¿Quién es el centro de qué?
Si miramos cualquier ilustración medieval de un aula universitaria y la comparamos con una fotografía de una actual, sorpresa: no ha cambiado nada, excepto el número de alumnos, y aún. A veces incluso el color de las mesas es el mismo. Y siguen bien atornilladas al suelo, no sea que se olvide que se trata de una relación unidireccional. Eso era antes de que delante de cada cara hubiera un portátil, que marca la frontera entre el estudiante y la pizarra o el proyector. Por eso sorprende que cuando se habla del cambio tecnológico en la educación se haga tanto hincapié en los ordenadores y tan poco en la misma estructura física del aula, en el tipo de relación que hay que construir en el proceso de aprendizaje.
Cuando se pone el acento en el proceso, cambia la perspectiva y se pone el foco en el alumno –a ser posible considerado individualmente– según sus características personales y su estilo de aprendizaje. La cosa parece clara: todos podemos aprender, pero no todos de la misma manera. Por eso hay que poner al estudiante en el centro.

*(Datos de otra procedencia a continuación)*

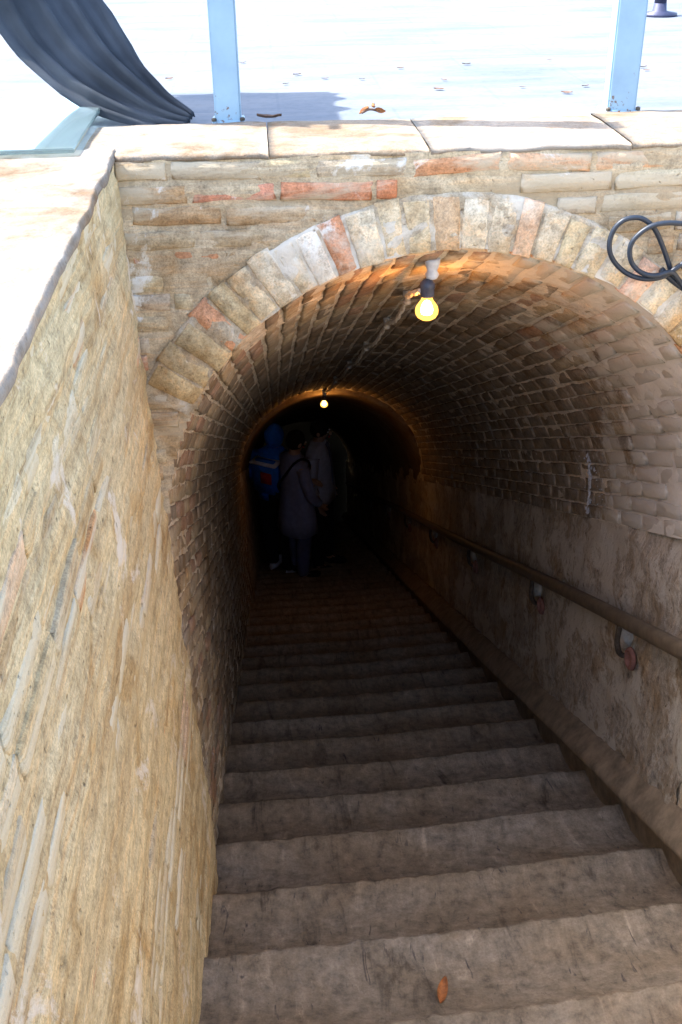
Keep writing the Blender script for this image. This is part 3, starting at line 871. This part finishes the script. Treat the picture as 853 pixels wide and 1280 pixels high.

La educación debe generar aprendizajes relevantes; debe capacitar profesionalmente sin confundirlo con la reproducción de las profesiones del pasado; y debe ir más allá de los componentes cognitivos.
Pero una asunción atontada de este cambio de perspectiva puede generar una confusión letal: que el estudiante sea el centro del proceso de aprendizaje no significa darle a entender que él es el centro del mundo y que todo debe girar a su alrededor. Como les decía un directivo a mis alumnos: para ser un buen profesional hay que guardar el ego en el armario. Centrar la educación en el alumno no significa ayudarle a cultivar un ego más grande, sino exactamente lo contrario... si es que hablamos de educación y no sólo de adquirir competencias profesionales que pondrán a disposición, como mercenarios, de quien pague mejor. Por eso empieza a ser preocupante que el lenguaje de la educación y de la política educativa cada vez esté más contaminado por el lenguaje del mercado y dominado por una lógica instrumental.
La educación universitaria no puede renunciar a ampliar horizontes ni a ideales elevados. Se ha dicho que se trata también de “posibilitar que los estudiantes den sentido al mundo ya su lugar en el mundo; prepararlos para que puedan usar sus conocimientos y habilidades como un medio para comprometerse responsablemente con la vida de su tiempo”. Yo no sabría decirlo mejor.